(Scenes as source code)
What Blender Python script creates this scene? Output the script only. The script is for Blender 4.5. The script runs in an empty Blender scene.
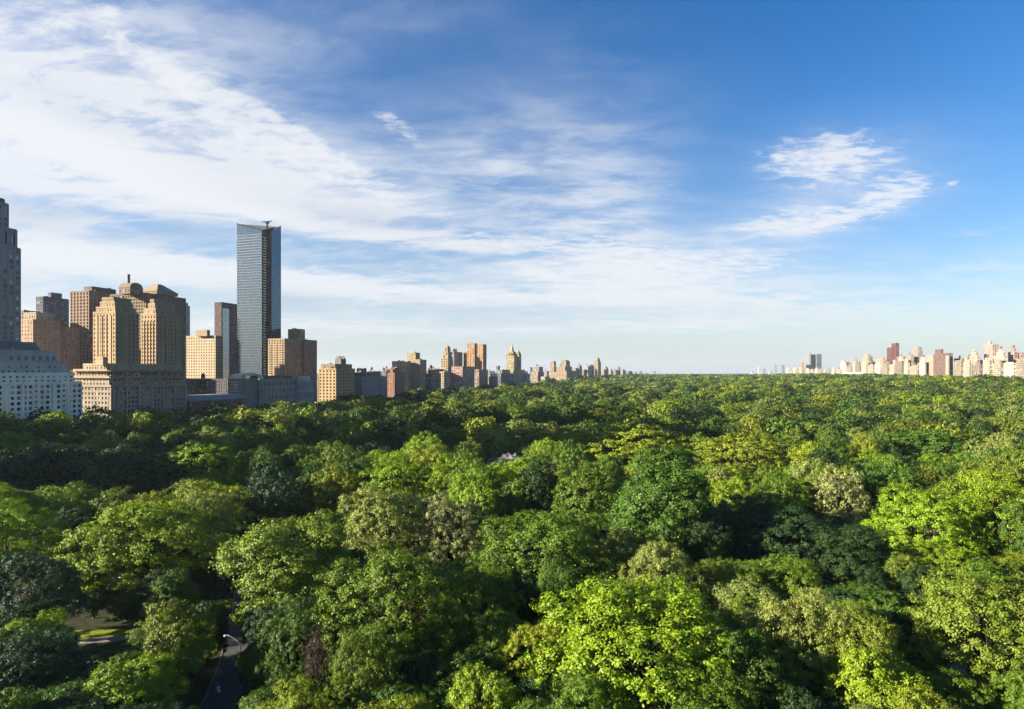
import bpy, math, random
import numpy as np
from mathutils import Vector

random.seed(7)
rng = np.random.default_rng(11)
SC = bpy.context.scene
COL = SC.collection

# ------------------------------------------------------------------ survey
EYE, FPX, HOR = 55.0, 600.0, 372.0          # eye height, focal length in photo pixels, horizon row
CA, SA = math.cos(math.radians(17.38)), math.sin(math.radians(17.38))   # street grid against the camera
ROTZ = -math.radians(17.38)


def to_uv(X, Y):
    return X * CA - Y * SA, X * SA + Y * CA


def to_xy(u, v):
    return u * CA + v * SA, -u * SA + v * CA


def ss(a, b, x):
    t = np.clip((x - a) / (b - a), 0, 1)
    return t * t * (3 - 2 * t)


def ground_z(X, Y):
    u, v = to_uv(X, Y)
    hill = np.maximum(13 * ss(1200, 2600, v), 18 * ss(-200, 600, u) * ss(600, 1500, v))
    roll = (np.sin(X * .021 + 1.3) * np.cos(Y * .017) * 1.3 + np.sin(X * .007 - Y * .009) * 1.2) * ss(150, 330, Y)
    return hill + roll


# ------------------------------------------------------------------ custom properties and links
def tag(o, label=None, cat=None, group=None, kind=None):
    for k, val in (('label', label), ('category', cat), ('group', group), ('kind', kind)):
        if val:
            o[k] = val
    return o


def empty(name, loc=(0, 0, 0), rz=0.0):
    o = bpy.data.objects.new(name, None)
    o.empty_display_size = 0.5
    o.location = loc
    o.rotation_euler = (0, 0, rz)
    COL.objects.link(o)
    return o


def link(name, me, parent=None, loc=(0, 0, 0), rz=0.0):
    o = bpy.data.objects.new(name, me)
    COL.objects.link(o)
    o.location = loc
    o.rotation_euler = (0, 0, rz)
    if parent is not None:
        o.parent = parent
    return o


# ------------------------------------------------------------------ materials
class Tree:
    """thin wrapper that makes node trees short to write"""
    def __init__(self, nt):
        self.nt = nt
        nt.nodes.clear()

    def n(self, typ, **kw):
        nd = self.nt.nodes.new(typ)
        for k, val in kw.items():
            setattr(nd, k, val)
        return nd

    def put(self, sock, val):
        if hasattr(val, 'is_linked') or isinstance(val, bpy.types.NodeSocket):
            self.nt.links.new(val, sock)
        else:
            sock.default_value = val

    def m(self, op, a, b=None, c=None, clamp=False):
        nd = self.n('ShaderNodeMath', operation=op, use_clamp=clamp)
        self.put(nd.inputs[0], a)
        if b is not None:
            self.put(nd.inputs[1], b)
        if c is not None:
            self.put(nd.inputs[2], c)
        return nd.outputs[0]

    def step(self, a, b, x):
        nd = self.n('ShaderNodeMapRange', interpolation_type='SMOOTHSTEP')
        self.put(nd.inputs[0], x)
        nd.inputs[1].default_value, nd.inputs[2].default_value = a, b
        return nd.outputs[0]

    def mix(self, f, a, b, typ='MIX'):
        nd = self.n('ShaderNodeMix', data_type='RGBA', blend_type=typ)
        self.put(nd.inputs[0], f)
        for s, val in ((nd.inputs[6], a), (nd.inputs[7], b)):
            self.put(s, val if not isinstance(val, tuple) else (tuple(val) + (1,))[:4])
        return nd.outputs[2]

    def noise(self, vec, scale, detail=3, rough=.5, dist=0.0, dim='3D'):
        nd = self.n('ShaderNodeTexNoise', noise_dimensions=dim)
        if vec is not None:
            self.put(nd.inputs['Vector'], vec)
        nd.inputs['Scale'].default_value = scale
        nd.inputs['Detail'].default_value = detail
        nd.inputs['Roughness'].default_value = rough
        nd.inputs['Distortion'].default_value = dist
        return nd.outputs[0]


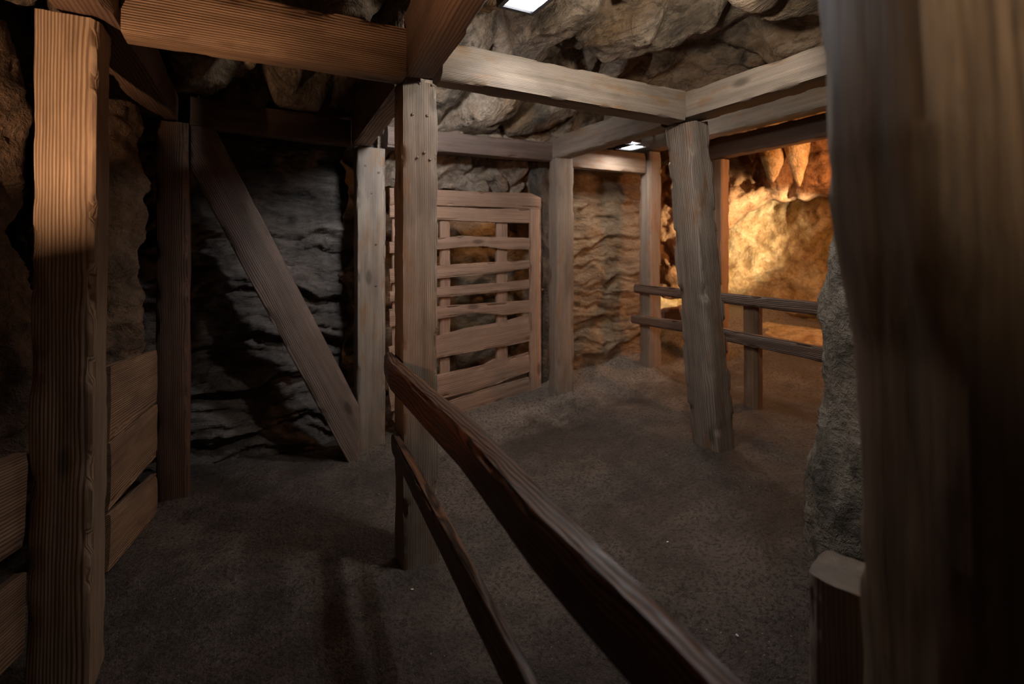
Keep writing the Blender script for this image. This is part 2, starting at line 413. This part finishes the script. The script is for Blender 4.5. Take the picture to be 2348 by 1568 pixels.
post_j = post('timber_post', -.471, -.297, 3.80, 3.98, -.14, 2.29, W_OVER, 'dark brown timber post in the shadow at the head of the diagonal brace', rough=1.4)
post_a = post('timber_post', -.640, -.462, 2.25, 2.455, -.10, TOP, W_RIDGE, 'ridged brown timber post with warm light on its upper half', top=(-.615, -.441, 2.25, 2.455), chips=1.2)

beam_ac = beam('ceiling_beam', (-.385, 2.352, 2.28), (.661, 2.352, 2.28), .15, .225, W_BROWN, 'warm brown ceiling beam running from the ridged post to the middle post', rough=.7)
beam_ce = beam('ceiling_beam', (.852, 2.405, 2.315), (2.455, 2.405, 2.30), .155, .19, W_GREY, 'pale lit ceiling beam from the middle post to the leaning post', rough=.8)
beam_cd = beam('ceiling_beam', (.745, 2.56, 2.31), (.80, 3.99, 2.275), .14, .27, W_BROWN, 'short brown ceiling beam behind the middle post running back to the pale grey post')
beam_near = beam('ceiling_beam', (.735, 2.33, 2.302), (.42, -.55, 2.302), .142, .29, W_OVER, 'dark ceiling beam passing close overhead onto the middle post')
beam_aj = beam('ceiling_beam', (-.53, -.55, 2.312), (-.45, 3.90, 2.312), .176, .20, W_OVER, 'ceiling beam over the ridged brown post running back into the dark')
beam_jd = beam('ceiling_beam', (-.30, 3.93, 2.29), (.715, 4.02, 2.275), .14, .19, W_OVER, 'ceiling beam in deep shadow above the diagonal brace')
beam_df = beam('ceiling_beam', (.985, 3.96, 2.275), (2.45, 3.94, 2.285), .13, .165, W_RED, 'brown grey ceiling beam above the slatted gate')
beam_fe = beam('ceiling_beam', (2.53, 2.535, 2.305), (2.53, 4.02, 2.302), .16, .19, W_GREY, 'ceiling beam from the leaning post back to the post beside the gate')
beam_er = beam('ceiling_beam', (2.545, 2.52, 2.315), (2.545, .55, 2.33), .175, .165, W_GREY, 'wide grey ceiling beam coming forward from the leaning post')
beam_fg = beam('ceiling_beam', (2.64, 3.93, 2.245), (3.545, 3.93, 2.245), .12, .20, W_LEAN, 'rough pale ceiling beam above the tan rock wall')
beam_g = beam('ceiling_beam', (3.64, 4.25, 2.47), (3.64, .9, 2.49), .17, .17, W_GREY, 'pale grey ceiling beam set higher along the line of the rail fence')
beam_h = beam('ceiling_beam', (4.34, 3.75, 2.42), (4.34, 1.6, 2.44), .15, .20, W_FENCE, 'dark ceiling beam at the mouth of the glowing cave')
post_k = post('timber_post', 4.30, 4.42, 3.60, 3.72, .2, 2.41, W_BROWN, 'narrow orange lit post at the mouth of the glowing cave')

def bolt(root, p, n, r=.007):
    import bmesh
    bm = bmesh.new(); bmesh.ops.create_uvsphere(bm, u_segments=10, v_segments=6, radius=r)
    for v in bm.verts: v.co.z *= .45
    me = bpy.data.meshes.new('bolt'); bm.to_mesh(me); bm.free()
    o = link('bolt', me, RUST); o.location = p; o.rotation_euler = Vector(n).to_track_quat('Z', 'Y').to_euler()
    adopt(o, root); return o
for px, py in ((962, 191), (991, 195), (973, 350), (957, 361), (986, 366), (946, 262), (980, 265)):
    bolt(post_c, at(px, py, v=2.372), (0, -1, 0))
for px, py in ((904, 209), (908, 235)): bolt(post_c, at(px + 2, py, u=.668), (-1, 0, 0))
for px, py in ((852, 443), (862, 560), (862, 655), (838, 380), (868, 395)): bolt(post_d, at(px, py, v=3.947), (0, -1, 0), .009)
for px, py in ((1150, 352), (1190, 355)): bolt(beam_df, at(px, 340, v=3.893), (0, -1, 0), .007)

import bmesh
brace = timber('diagonal_brace', [at(423, 262, v=3.90), at(843, 1056, v=3.90)], (.11, .245), W_RED, side=(0, 1, 0), rough=.8, seg=.03)
def clip(o, co, no):
    m = root_matrix(o).inverted(); bm = bmesh.new(); bm.from_mesh(o.data)
    c = m @ Vector(co); n = (m.to_3x3() @ Vector(no)).normalized()
    r = bmesh.ops.bisect_plane(bm, geom=bm.verts[:] + bm.edges[:] + bm.faces[:], plane_co=c, plane_no=n, clear_outer=True)
    bmesh.ops.holes_fill(bm, edges=[e for e in r['geom_cut'] if isinstance(e, bmesh.types.BMEdge)], sides=0)
    bm.to_mesh(o.data); bm.free()
clip(brace, (.760, 4, 1), (1, 0, 0)); clip(brace, (-.290, 4, 1), (-1, 0, 0)); clip(brace, (0, 4, 2.285), (0, 0, 1))
tag(brace, 'wide timber plank leaning diagonally between two posts in the dark bay', 'brace', None, 'thing')

# ------------------------------------------------------------------ near right post and stub
near = timber('timber_post', [at(2282, 2300, Z=.86), at(2282, 1300, Z=.80), at(2272, 800, Z=.79), at(2240, 560, Z=.78), at(2212, 300, Z=.78), at(2206, 0, Z=.78), at(2200, -330, Z=.78)],
              [(.285, .24), (.285, .24), (.285, .24), (.30, .24), (.315, .24), (.33, .24), (.34, .24)], W_NEAR, side=RT, rough=1.6, seg=.02, bev=.015)
tag(near, 'huge dark out of focus timber post close to the camera', 'post', None, 'thing')
stub = timber('rail_stub', [(1.155, .555, -.1), (1.155, .555, .72)], (.15, .15), W_GREY, side=(.95, .3, 0), rough=1.2, seg=.02)
stub.location = at(1950, 1345, z=.70) - Vector((0, 0, .79))
tag(stub, 'short cut off wooden post with pale end grain beside the huge near post', 'post', None, 'thing')

# ------------------------------------------------------------------ handrail fixed to the middle post
def mid(l, r, dz): return (Vector(l) + Vector(r)) / 2 - Vector((0, 0, dz))
hr = empty('handrail', (.62, 2.5, .9))
tag(hr, 'dark oiled two bar handrail running from the middle post towards the camera', 'handrail', None, 'thing')
# (u, v) of left and right upper edges, from far to near
top_pts = [((.628, 2.53), (.664, 2.53)), ((.596, 2.33), (.660, 2.33)), ((.569, 1.41), (.646, 1.455)), ((.516, .858), (.592, .95)), ((.511, .542), (.562, .60)), ((.49, .25), (.543, .30)), ((.47, -.2), (.535, -.2))]
P, D = [], []
for i, (l, r) in enumerate(top_pts):
    z = 1.5 - (.512 if i == 0 else .52 if i == 1 else .53)
    w = max(.045, abs(r[0] - l[0]))
    h = .125
    P.append(((l[0] + r[0]) / 2 - .004, (l[1] + r[1]) / 2, z - h / 2)); D.append((w, h))
rail1 = timber('top_rail', P, D, W_DARK, side=(1, 0, 0), rough=.7, seg=.012, bev=.012, parent=hr, chips=.35)
low_pts = [((.640, 2.47), (.668, 2.47)), ((.612, 2.15), (.655, 2.165)), ((.575, 1.70), (.620, 1.72)), ((.535, 1.22), (.572, 1.22)), ((.521, 1.057), (.560, 1.08)), ((.505, .85), (.538, .87)), ((.46, .2), (.49, .2)), ((.44, -.2), (.47, -.2))]
P, D = [], []
for i, (l, r) in enumerate(low_pts):
    z = 1.5 - .89
    P.append(((l[0] + r[0]) / 2, (l[1] + r[1]) / 2, z - .05)); D.append((abs(r[0] - l[0]), .10))
rail2 = timber('lower_rail', P, D, W_DARK, side=(1, 0, 0), rough=.9, seg=.012, bev=.008, parent=hr, chips=.5)

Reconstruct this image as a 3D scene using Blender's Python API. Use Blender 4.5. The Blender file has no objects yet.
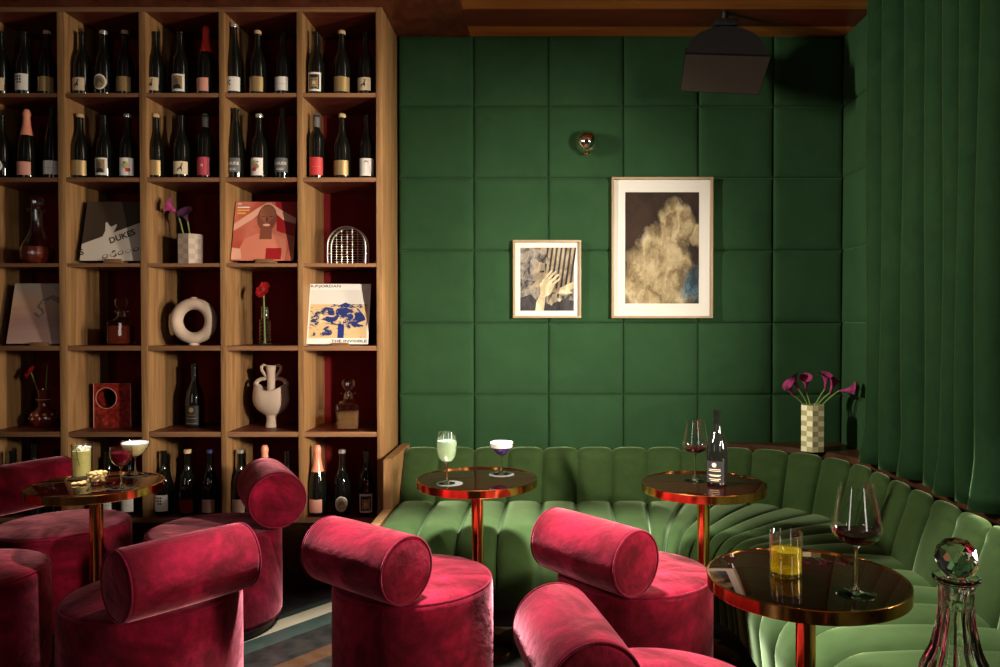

**Task prompt:** Return each line of the listing that holds the string "running".

**Completed task:**
beam_ac = beam('ceiling_beam', (-.385, 2.352, 2.28), (.661, 2.352, 2.28), .15, .225, W_BROWN, 'warm brown ceiling beam running from the ridged post to the middle post', rough=.7)
beam_cd = beam('ceiling_beam', (.745, 2.56, 2.31), (.80, 3.99, 2.275), .14, .27, W_BROWN, 'short brown ceiling beam behind the middle post running back to the pale grey post')
beam_aj = beam('ceiling_beam', (-.53, -.55, 2.312), (-.45, 3.90, 2.312), .176, .20, W_OVER, 'ceiling beam over the ridged brown post running back into the dark')
tag(hr, 'dark oiled two bar handrail running from the middle post towards the camera', 'handrail', None, 'thing')